In April 2015, the Securities and Exchange Commission (the “SEC”) Division of Investment Management issued a guidance update1 (the “Update”) identifying cybersecurity of registered investment companies and registered investment advisers as a critical issue and detailing measures that may be considered to address cybersecurity risks. In many ways, the Update focuses on the same key issues that other regulators have found important for addressing cybersecurity risk, namely risk assessment, effective governance, creating an incident response plan, participating in cyber threat information sharing bodies, assessing the risk posed by third-party vendors and considering cyber insurance.

Background

The Update is part of the SEC’s ongoing Cybersecurity Initiative2 and draws from (1) conversations with fund boards and senior management at investment advisers, (2) the Office of Compliance Inspections and Examinations’ review of investment adviser cybersecurity practices3 and (3) the SEC’s Cybersecurity Roundtable that took place in March 2014. The SEC noted that findings from its outreach efforts and cyberattacks on a number of financial services firms make it important that firms review their cybersecurity policies.

Earlier this year, the SEC completed its initial cybersecurity examination sweep of certain registered broker-dealers and registered investment advisers. On February 4, Vincente Martinez, chief of the Office of Market Intelligence in the SEC’s Enforcement Division, indicated at the FINRA/SIFMA Cybersecurity Conference that the SEC will conduct additional exams focusing on IT controls of a smaller group of firms.

New Guidance

The Update provides a number of specific measures firms may consider implementing to protect confidential information, including information about fund investors and advisory clients, from a cyberattack The Update recommends that firms (1) conduct periodic assessments to identify cybersecurity threats and areas of vulnerability in order to prioritize and mitigate risk, (2) create a strategy designed to prevent, detect and respond to cybersecurity threats and (3) adopt written policies and procedures to implement the strategy.

Periodic Assessments: The Update recommends that firms conduct periodic assessments in the following areas:

  • the nature, sensitivity and location of information that firms collect, process and/or store, and the technology systems used;
  • internal and external cybersecurity threats to, and vulnerabilities of, firms’ information and technology systems;
  • security controls and processes currently in place;
  • the impact should the information or technology systems become compromised; and
  • the effectiveness of the governance structure for the management of cybersecurity risk.

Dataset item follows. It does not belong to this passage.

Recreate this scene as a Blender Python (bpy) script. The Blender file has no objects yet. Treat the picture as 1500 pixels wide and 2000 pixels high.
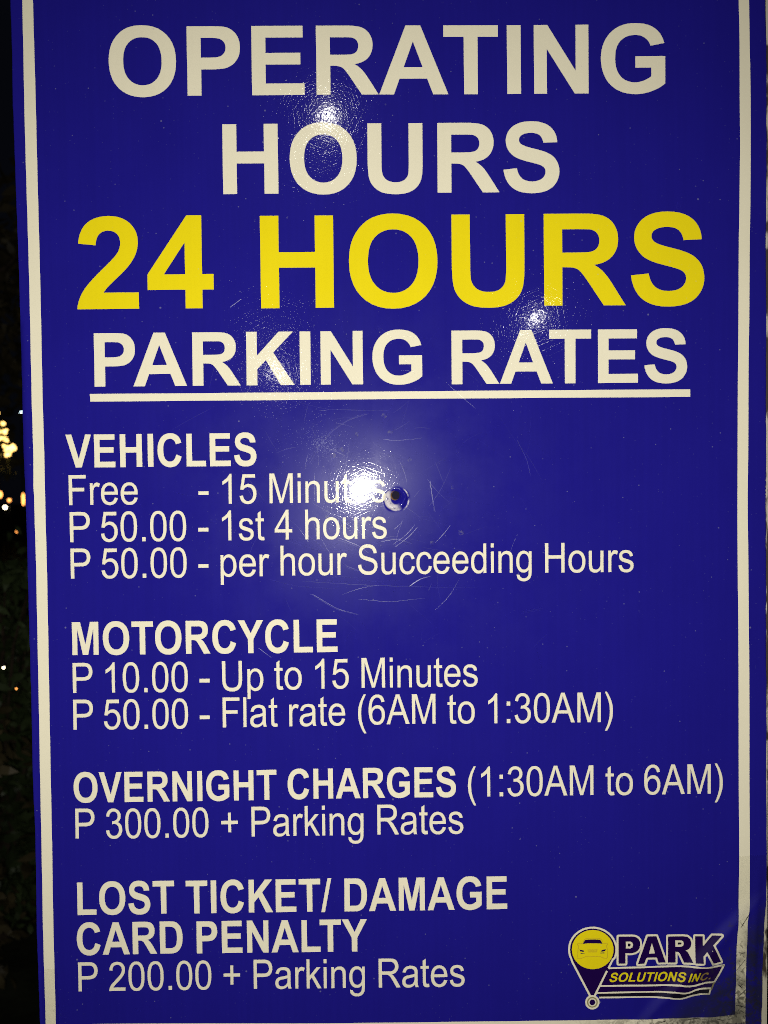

Strategy Elements: The Update notes that a strategy to address cybersecurity threats could include:

  • controlling access to various systems and data via management of user credentials, authentication and authorization methods, firewalls and/or perimeter defenses, tiered access to sensitive information and network resources, network segregation and system hardening;
  • data encryption;
  • protecting against the loss or exfiltration of sensitive data by restricting the use of removable storage media and deploying software that monitors technology systems for unauthorized intrusions, the loss or exfiltration of sensitive data, or other unusual events;
  • data backup and retrieval;
  • the development of an incident response plan;
  • routing testing of any strategy; and
  • participating in information sharing organizations such as the Financial Services – Information Sharing and Analytics Center.

Cybersecurity Policies and Procedures: In order to implement a cybersecurity strategy, the Update recommends that firms adopt written policies and procedures and provide training to employees regarding the strategy. The Update also notes that firms may take a proactive stance towards investors and clients and educate them in ways to reduce cybersecurity threats to their accounts.

Conclusion

The SEC views cybersecurity and a firm’s compliance obligations under the federal securities laws as closely connected. Cybersecurity threats can impact a firm’s ability to comply with certain federal securities laws and, as a result, firms should examine their ability to respond to cybersecurity threats in that context. For example, policies and procedures that address cybersecurity threats as they relate to other compliance areas — such as identity theft and data protection, fraud, and business continuity and other disruptions — also may improve a firm’s ability to meet its compliance obligations in those areas. The Update suggests that firms examine their cybersecurity vulnerability as it relates to the use of service providers and adopt protective measures as necessary.

Recognizing that every firm is different and vulnerabilities are inevitable, the SEC suggests that firms consider their particular circumstances and plan accordingly to develop a response capability to mitigate potential damage to investors, clients and compliance obligations. Cybersecurity will be a continuing area of SEC focus and concern and firms should prepare accordingly.